The U.N. military observers are unarmed and “are trained to observe and report violations of the agreements of ceasefire, disengagement,” according to the UNTSO website. Personnel come from 27 nations and include 153 military personnel, according to the website. 

Trained as warfighters, soldiers tasked with peacekeeping had to pivot in a way that Lingamfelter characterized as “discovery learning” with “little formal training.” 

“But what we did learn was nonetheless valuable,” he said.
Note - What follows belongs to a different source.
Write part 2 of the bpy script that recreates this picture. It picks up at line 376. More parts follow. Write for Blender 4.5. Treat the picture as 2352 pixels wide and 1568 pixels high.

In addition to learning from partner nations and about conflict in the Middle East, Lingamfelter said the most important lesson was “learning episodically [about] how to deal with the parties to the [Arab-Israeli] conflict in reporting violations, resolving disputes, negotiating hostage releases and dealing with the deadly hostile fire that surrounded us all the time.” 

Though Lingamfelter was unarmed during his time as an observer with the United Nations Truce Supervision Organization, it worked to his advantage. “Being an unarmed observer is a dangerous business. ... All that was in our holster was just hard work, resourcefulness, patience and decisiveness,” he said. “Interestingly, I do believe that the fact that we were unarmed, on occasion, was beneficial to our credibility, because we were not seen as a threat.” 

As he closed the discussion, Lingamfelter emphasized that “peace is worth it.” 

“I'm a warrior, and I was trained to be a warrior,” he said. “But I think if you talk to any warrior, we will all agree that peace is better than war. Sometimes you have to fight those wars, but it’s good to learn lessons from the past … to help populate our ideas for shaping these operations.”